Scase wrote:RoteSchroder wrote:Scase wrote:Very well said. Only thing I would add to it, is with building the car before having the engine, if that pick doesn't result in the engine, the fall back is what? Trade the wheels, and 3 seats to get the engine, but have a car you can't drive?
The trade much like the jak one, in a vacuum is not bad. The player isn't the problem, the timing again, is. I've said this elsewhere, but had we grabbed a top 5-10 pick this year and next, and then we had a chance to pickup a player like BI cheap, I'd be all over it. I'm just tired of this FO constantly trying to force the issue, they need to stop trying to make fetch happen. No idea if anyone will get that reference lol.
I'm pro-tank, but not really a doomsday type of guy. Honestly, I don't think fans, management or owners have the patience for a 3-5 year rebuild, and if it ends up into a Philly/Detroit/Hawks/Charlotte/etc. type situation, it would basically be torture for the fanbase (MLSE will gladly take the money earned from false hope).
If we don't get the "engine" with the 2025 pick, that kind of shows the downfall of tanking doesn't it? As opposed to getting a guaranteed borderline star who was a #2 pick. We're basically hoping for at least an Ingram level player with our top 5 pick and if we're lucky, a high-end all-star. Look at Ace Bailey vs Ingram..Ace doesn't have that much on-ball creation ability, will he really end up being better than Ingram? Harper, the consensus #2, struggles to finish in traffic and has a low release point on his jumpers like his brother. That could lead to some inconsistencies in the NBA. Ron in the G-league has had three 30+ point games in the last month, one game with 11 threes, yet he's still wildly inconsistent. Dylan's 3 point shooting is also very up and down, can he develop better consistency with that shooting form?
Opportunities also don't necessary appear when you want it to. In two years, BI will likely have settled down with another team or be expensive to trade for or be injury prone to the point where you don't even want him. The situation for players needs to be right..too old and we only have a short window. We could squander our assets like teams did with Durant. If the player is good with no real problems and we have to pay a fortune. We bought very low on BI.
I have had to say this many times, so I'll say it again.
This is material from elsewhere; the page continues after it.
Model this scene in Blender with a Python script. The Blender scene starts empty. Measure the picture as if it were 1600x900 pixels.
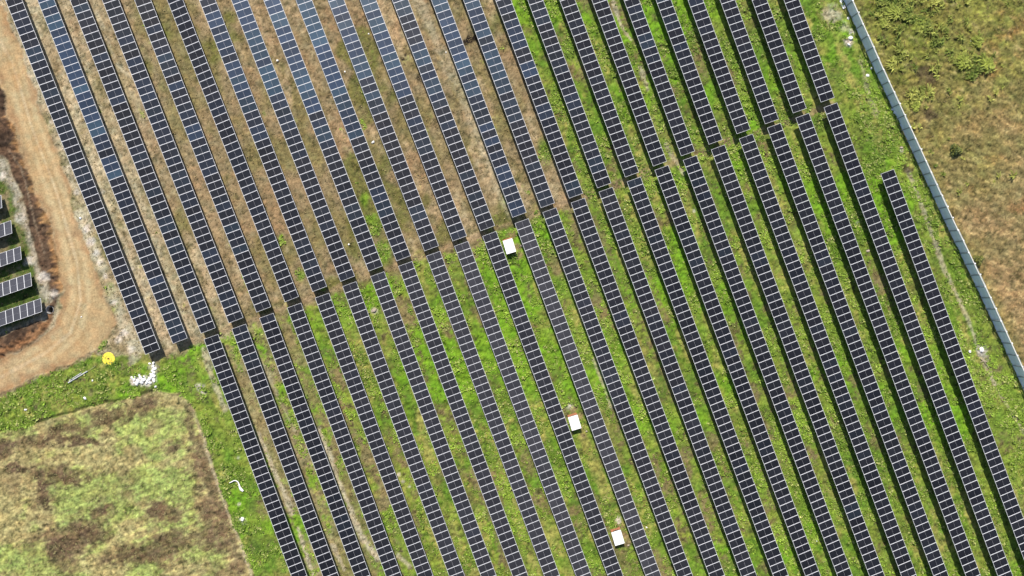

The purpose of the pick isn't just getting a high level player, it is getting a high level player that you have under strict contract control for the better part of a decade. It is having a high impact player on a contract making less than 15mil a year. That kind of contract gives you flexibility to add players like BI and get good teams built. But you don't go out and get the BI player before you have the other parts of the car as in the above analogy.
And so what if the opportunities don't appear when you want them to, whatever happened to Masai and his endless patience? You add a top 5 pick to the roster w/o BI and you still have a solid core to move forward with and grow. This is just another instance of putting the cart before the horse. I'm glad the cost for acquiring BI was low, but as I already stated, the issue is not the asset cost, or even the player, but rather the timing. The KD trade would've been bad cause we would have gutted our roster and not have enough players to field a competitive team. The BI trade is bad because we don't have a good enough team to add him to, adding BI is supposed to be the cherry on the sundae move, not the first 2 scoops of vanilla.
A lot of it seems circumstantial, we have contract control for almost a decade, but also a lot of players need to be developed for almost a decade. We could be just developing players for other teams. Powell, Siakam and Derozan all weren’t at their peaks in Toronto. RJ didn’t work out for the Knicks, Ingram didn’t work out for the Lakers.
Also, if BI gets healthy, he’s our best player. He’s a part of the sundae, not the cherry. The risk is essentially his health. This would be the equivalent of trading for Lowry.
Lowry was 26, not an established player and supposedly a headcase. Ingram is 27, an established player, but injury prone.
Both were traded for mid-level picks.